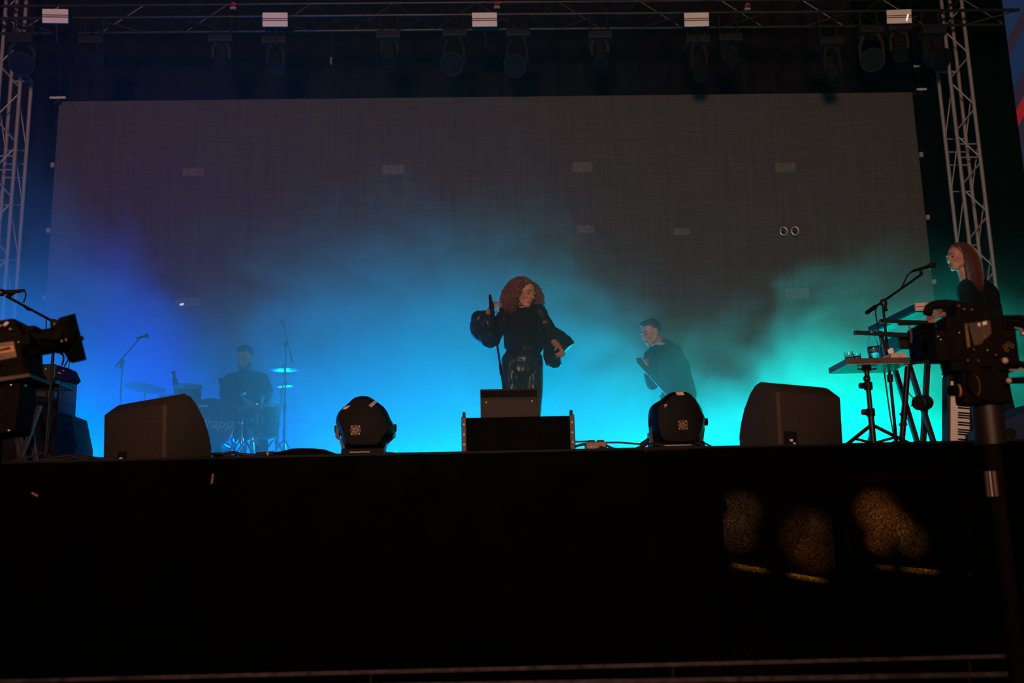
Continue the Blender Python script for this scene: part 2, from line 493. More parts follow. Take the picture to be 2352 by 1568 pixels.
MB().box((q.x, YS-.01, q.z), (60*k, .02, 22*k)).build('pale_patch', m_patch, t)
MB().box((q.x-12*k, YS-.035, q.z-6*k), (9*k, .03, 3*k), Matrix.Rotation(-.25, 3, 'Y')).build('patch_glow', glow_mat('pale_patch_glow', (0.8, 0.65, 1.0), 0.9), t)  # glow added on the brightest patch
# brackets at the screen's upper corners
m_pink = mat('pale_tube', (0.7, 0.62, 0.58), 0.5)
for i, (px, py, w_) in enumerate(((133, 224, 38), (2117, 205, 24), (2106, 152, 16))):
    q = P(px, py, YS-.1)
    t = thing('truss_bracket', ('pale tube bracket on the upper left corner of the mesh screen',
                                'pale tube bracket on the upper right corner of the mesh screen',
                                'small pale bracket above the upper right corner of the mesh screen')[i], 'bracket', q)
    MB().cyl(q-V(w_*k/2, 0, 0), q+V(w_*k/2, 0, 0), .018, n=10).build('tube', m_pink, t, smooth=40)
    MB().box(q+V(0, .04, -.03), (.05, .06, .09)).build('clamp', M_BLACK, t, bevel=.005)
    MB().cyl(q+V(0, .04, 0), V(q.x, q.y+.04, 10.4), .008, n=8).build('hanger', M_BLACK, t, smooth=40)
m_glint = mat('glint_metal', (.95, .85, .78), .38, metal=.75, var=.05)
# two rings standing in for small glints before the screen
for i, (px, py) in enumerate(((1800, 531), (1826, 530))):
    q = P(px, py, YS-.08)
    t = thing('glint_ring', 'small ring standing in for a glint before the mesh screen, ' + ('left' if i == 0 else 'right') + ' of the pair', 'ring', q, 'glint rings on the screen')
    R = .062
    MB().tube([q+V(R*.82*math.cos(2*PI*k_/28), 0, R*math.sin(2*PI*k_/28)) for k_ in range(28)], .010, 8, True).build('ring', m_glint, t, smooth=60)
    MB().box(q+V(0, .05, 0), (.02, .08, .02)).build('bracket', M_BLACK, t)

# support towers
def tower(label, pxs, side, top_py, back_top_py):
    """pxs = photo x of front inner, front outer, back inner, back outer chords at y 398"""
    yf, yb = 13.75, 14.05
    xs = [P(pxs[0], 398, yf).x, P(pxs[1], 398, yf).x, P(pxs[2], 398, yb).x, P(pxs[3], 398, yb).x]
    ztop = P(2200, top_py, yf).z; zback = P(2160, back_top_py, yb).z
    t = thing('truss_tower', label, 'tower', ((xs[0]+xs[1])/2, (yf+yb)/2, DECK), 'aluminium truss towers')
    C = [(xs[0], yf, ztop), (xs[1], yf, ztop), (xs[2], yb, zback if side == 'R' else ztop), (xs[3], yb, ztop if side == 'R' else zback)]
    if side == 'L': C[3] = (xs[3], yb, ztop); C[2] = (xs[2], yb, zback)
    for x, y, z in C:
        MB().cyl((x, y, DECK), (x, y, z), 0.026, n=12).build('chord', M_ALU, t, smooth=40)
    step = 0.40
    def br(a, b, r=0.011): MB().cyl(a, b, r, n=8).build('brace', M_ALU, t, smooth=40)
    z = DECK+0.35; k_ = 0
    while z < ztop-step:
        a, b = (C[0], C[1]) if k_ % 2 == 0 else (C[1], C[0])
        br((a[0], a[1], z), (b[0], b[1], z+step*.82))
        if z > 3.6 and z < zback-step and k_ % 2 == 0:
            br((C[2][0], yb, z), (C[3][0], yb, z))
            br((C[2][0], yb, z), (C[0][0], yf, z+step*1.6), 0.009)
            br((C[3][0], yb, z), (C[1][0], yf, z+step*1.6), 0.009)
        z += step; k_ += 1
    for zz in (DECK+2.0, DECK+4.75, DECK+4.95):
        br((C[0][0], yf, zz), (C[1][0], yf, zz)); br((C[2][0], yb, zz), (C[3][0], yb, zz))
    br((C[2][0], yb, zback-.015), (C[3][0], yb, zback-.015), .016)
    br((C[0][0], yf, zback+.02), (C[2][0], yb, zback-.015), .014)
    return t
tower('aluminium truss tower at the right edge behind the red-haired keyboard player', (2208, 2256, 2180, 2228), 'R', -160, 163)
tower('aluminium truss tower at the left edge of the stage', (31, -17, 57, 9), 'L', -160, 163)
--
#### [Problem statement]
Every line above should be returned word for word, with the pictures left behind.

#### [Expected output]
Continue the Blender Python script for this scene: part 2, from line 493. More parts follow. Take the picture to be 2352 by 1568 pixels.
MB().box((q.x, YS-.01, q.z), (60*k, .02, 22*k)).build('pale_patch', m_patch, t)
MB().box((q.x-12*k, YS-.035, q.z-6*k), (9*k, .03, 3*k), Matrix.Rotation(-.25, 3, 'Y')).build('patch_glow', glow_mat('pale_patch_glow', (0.8, 0.65, 1.0), 0.9), t)  # glow added on the brightest patch
# brackets at the screen's upper corners
m_pink = mat('pale_tube', (0.7, 0.62, 0.58), 0.5)
for i, (px, py, w_) in enumerate(((133, 224, 38), (2117, 205, 24), (2106, 152, 16))):
    q = P(px, py, YS-.1)
    t = thing('truss_bracket', ('pale tube bracket on the upper left corner of the mesh screen',
                                'pale tube bracket on the upper right corner of the mesh screen',
                                'small pale bracket above the upper right corner of the mesh screen')[i], 'bracket', q)
    MB().cyl(q-V(w_*k/2, 0, 0), q+V(w_*k/2, 0, 0), .018, n=10).build('tube', m_pink, t, smooth=40)
    MB().box(q+V(0, .04, -.03), (.05, .06, .09)).build('clamp', M_BLACK, t, bevel=.005)
    MB().cyl(q+V(0, .04, 0), V(q.x, q.y+.04, 10.4), .008, n=8).build('hanger', M_BLACK, t, smooth=40)
m_glint = mat('glint_metal', (.95, .85, .78), .38, metal=.75, var=.05)
# two rings standing in for small glints before the screen
for i, (px, py) in enumerate(((1800, 531), (1826, 530))):
    q = P(px, py, YS-.08)
    t = thing('glint_ring', 'small ring standing in for a glint before the mesh screen, ' + ('left' if i == 0 else 'right') + ' of the pair', 'ring', q, 'glint rings on the screen')
    R = .062
    MB().tube([q+V(R*.82*math.cos(2*PI*k_/28), 0, R*math.sin(2*PI*k_/28)) for k_ in range(28)], .010, 8, True).build('ring', m_glint, t, smooth=60)
    MB().box(q+V(0, .05, 0), (.02, .08, .02)).build('bracket', M_BLACK, t)

# support towers
def tower(label, pxs, side, top_py, back_top_py):
    """pxs = photo x of front inner, front outer, back inner, back outer chords at y 398"""
    yf, yb = 13.75, 14.05
    xs = [P(pxs[0], 398, yf).x, P(pxs[1], 398, yf).x, P(pxs[2], 398, yb).x, P(pxs[3], 398, yb).x]
    ztop = P(2200, top_py, yf).z; zback = P(2160, back_top_py, yb).z
    t = thing('truss_tower', label, 'tower', ((xs[0]+xs[1])/2, (yf+yb)/2, DECK), 'aluminium truss towers')
    C = [(xs[0], yf, ztop), (xs[1], yf, ztop), (xs[2], yb, zback if side == 'R' else ztop), (xs[3], yb, ztop if side == 'R' else zback)]
    if side == 'L': C[3] = (xs[3], yb, ztop); C[2] = (xs[2], yb, zback)
    for x, y, z in C:
        MB().cyl((x, y, DECK), (x, y, z), 0.026, n=12).build('chord', M_ALU, t, smooth=40)
    step = 0.40
    def br(a, b, r=0.011): MB().cyl(a, b, r, n=8).build('brace', M_ALU, t, smooth=40)
    z = DECK+0.35; k_ = 0
    while z < ztop-step:
        a, b = (C[0], C[1]) if k_ % 2 == 0 else (C[1], C[0])
        br((a[0], a[1], z), (b[0], b[1], z+step*.82))
        if z > 3.6 and z < zback-step and k_ % 2 == 0:
            br((C[2][0], yb, z), (C[3][0], yb, z))
            br((C[2][0], yb, z), (C[0][0], yf, z+step*1.6), 0.009)
            br((C[3][0], yb, z), (C[1][0], yf, z+step*1.6), 0.009)
        z += step; k_ += 1
    for zz in (DECK+2.0, DECK+4.75, DECK+4.95):
        br((C[0][0], yf, zz), (C[1][0], yf, zz)); br((C[2][0], yb, zz), (C[3][0], yb, zz))
    br((C[2][0], yb, zback-.015), (C[3][0], yb, zback-.015), .016)
    br((C[0][0], yf, zback+.02), (C[2][0], yb, zback-.015), .014)
    return t
tower('aluminium truss tower at the right edge behind the red-haired keyboard player', (2208, 2256, 2180, 2228), 'R', -160, 163)
tower('aluminium truss tower at the left edge of the stage', (31, -17, 57, 9), 'L', -160, 163)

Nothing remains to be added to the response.